Wednesday, April 20, 2011

more gormenghast

When I was in my early 20s, I read compulsively Mervyn Peake's trilogy, "Titus Groan", "Gormenghast" and "Titus Alone", a remarkable body of work which is, superficially, fantasy writing: Alas! it is too often dismissed as such. In fact, what Peake created was a fantastical portrait of a rigid, class-ridden society on the brink of collapse, a parable for Britain in the early-mid 20th Century.

As mentioned before, a gift of a polymer clay owl skull prompted me to create a piece based on an episode from the book in which Sepulchrave, 76th Earl of Groan, is driven to insanity by the burning of his library, the madness leading to him believing that he has become an owl.

This is where the piece has got to since that post:

Ceremonial Chain For Sepulchrave, 76th Earl Of Groan (WIP) 18

Overall form of the piece. The skull will sit in the central section and will wear the ruby-set crown.

Ceremonial Chain For Sepulchrave, 76th Earl Of Groan (WIP) 17

Hand-pierced and carved lettering on a scroll made from found, corroded iron. The "lens" elements are natural quartz cabochons, enamelled below and showing the letters "S" and "G" for "Sepulchrave Groan".

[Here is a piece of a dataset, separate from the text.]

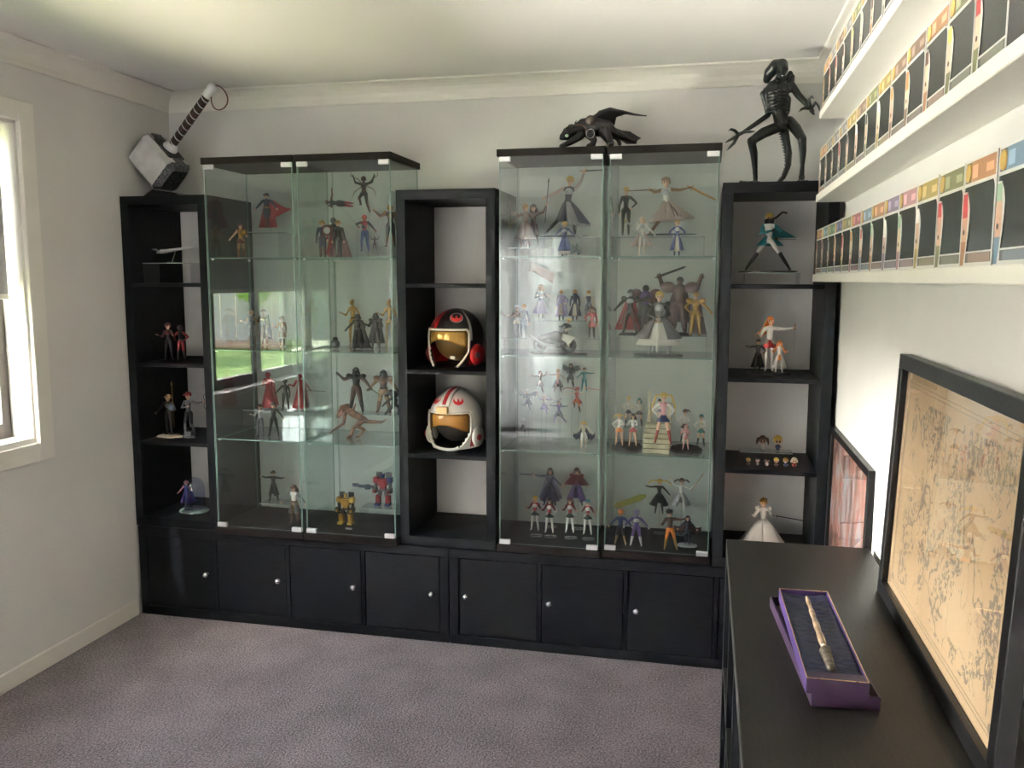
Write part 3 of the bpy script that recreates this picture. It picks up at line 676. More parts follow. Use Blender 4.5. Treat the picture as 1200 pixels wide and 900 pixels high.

 Ceremonial Chain For Sepulchrave, 76th Earl Of Groan (WIP) 15
Closer view of the main piece. The corroded iron key is set with a peridot (tip), a garnet and a natural brown zircon. The section which holds the key is set with a tourmaline. The Section which holds the skull is set behind with an amethyst. The iron chain is set with garnets, quartz and petrified wood. 

It is the 100 year anniversary of Mervyn Peake's birth this year, so I'm very pleased that I had the opportunity to make this now.

I am currently torn between chapters of two unbelievably funny books just now: "I Think The Nurses Are Stealing My Clothes: The Very Best of Linda Smith" (a compilation of words by Linda Smith and writings about her by her friends and colleagues) and "It Just Occurred To Me: The Reminiscences and Thoughts of Chairman Humph" (a rambling memoir by Humphrey Lyttleton). It was pure chance that I came to be reading these simultaneously, having bought them both in charity shops when on book-less trips. In one way, it is lovely to be able to laugh at the humour of two of the people of whom I would class myself "a fan" but in another, it is really sad to remember that they have now gone and that those eagerly-awaited 6.30pm Radio Four slots will never be quite as funny as they once were.